Davenport's motivations for selecting this young man for the job are kept intentionally vague, building intrigue as to whether this shadowy corporate figure is as nefarious as he seems. While you'd figure most of the jump scares come in the '94 footage, and do, there are some genuinely unnerving moments with Dan trapped alone in this house and outside in the nearby woods being trailed, mentally unraveling with each tape he fixes and views. But what both time-bending storylines most have in common is that either he or Melody could just leave their environments should they choose, if not for the shared desire to get to the truth, albeit in different places and eras. But soon enough, doubt surrounds even that, as the line separating them shrinks with each passing episode. 

As Dan, Athie is a stoic, everyman presence on screen, conveying a fearful determination that often straddles the line between obsession and heroism as the story takes its surprising turns. Just as strong is  Shihabi, a Shannyn Sossamon lookalike whose magnetism shines through in the found footage and flashbacks that comprise the majority of the series. 

Shihabi probably has to do the heavier lifting, but it's a credit to both actors that they somehow keep their characters grounded and relatable when eventually dragged into pure madness. There's similarly rewarding work from the supporting cast, like Jonigkeit as the suspicious Samuel and Ariana Neal, who's a whirlwind of emotions as young Jess. As Dan's ride or die buddy Mark, Matt McGorry takes the recent podcaster horror trope and humanizes it, emerging as a more trusted resource for his friend's survival than you'd expect. 

The true test of the series' sustainability comes in the reveal, with the writers holding little back,  laying all their cards out on the table. How satisfied you are with that result may vary, but the 1920's set flashback episode,"The Ferryman," devoted to the origin story of this sinister cult, ups the creep factor at the risk of losing some ambiguity. Featuring a brilliantly disturbing performance from Georgina Haig as the cult's enigmatic founder, it fills in the blanks before making a full turn into pure sci-fi for the finale, "What Lies Beneath." 

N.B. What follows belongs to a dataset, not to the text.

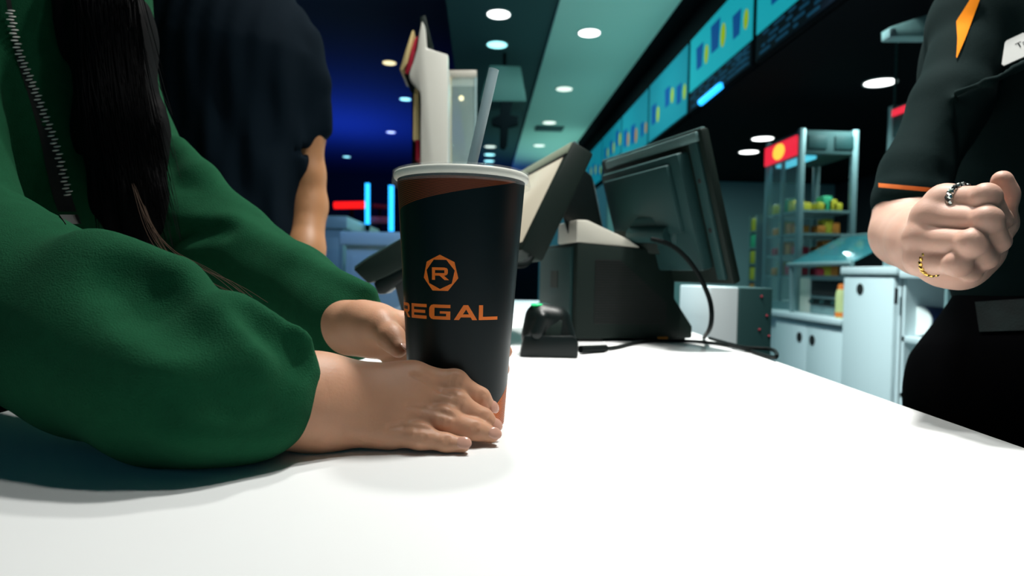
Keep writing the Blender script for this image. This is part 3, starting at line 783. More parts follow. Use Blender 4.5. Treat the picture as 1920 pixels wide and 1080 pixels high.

Up to this point, the mysticism surrounding ths cult combined the best elements of the similarly James Wan-produced Saw by way of The Wicker Man and Midsommar. But come time for the big fallout, viewers will undoubtedly be reminded of Stranger Things, minus the litany of period pop culture references (though they save a huge one for the end). 

Even as it's impossible to deny the looming presence of Netflix's most popular show in the finale, what leads the story down that road isn't a cheat. Still, it's fair to question the creative choice to put it all out there, making the hypothetical very literal. In a rare series that manages to scare with possibilities of the unknown and unseen, there's a risk in leaving so little left for the imagination. 

In Sonnenshine's defense, there were probably concerns of slipping into Lost territory and getting too tangled in its own mythology by holding back and stringing us along for another season that may not come. Archive 81 ends on a gripping cliffhanger that will leave fans cursing if this isn't renewed, as it cleverly sets the stage for the continuation of a series with real legs. But taken as a standalone, it still succeeds, with the two characters' intersecting story deepening as they cross the dimensions of time and space in ways Rod Serling probably could have appreciated.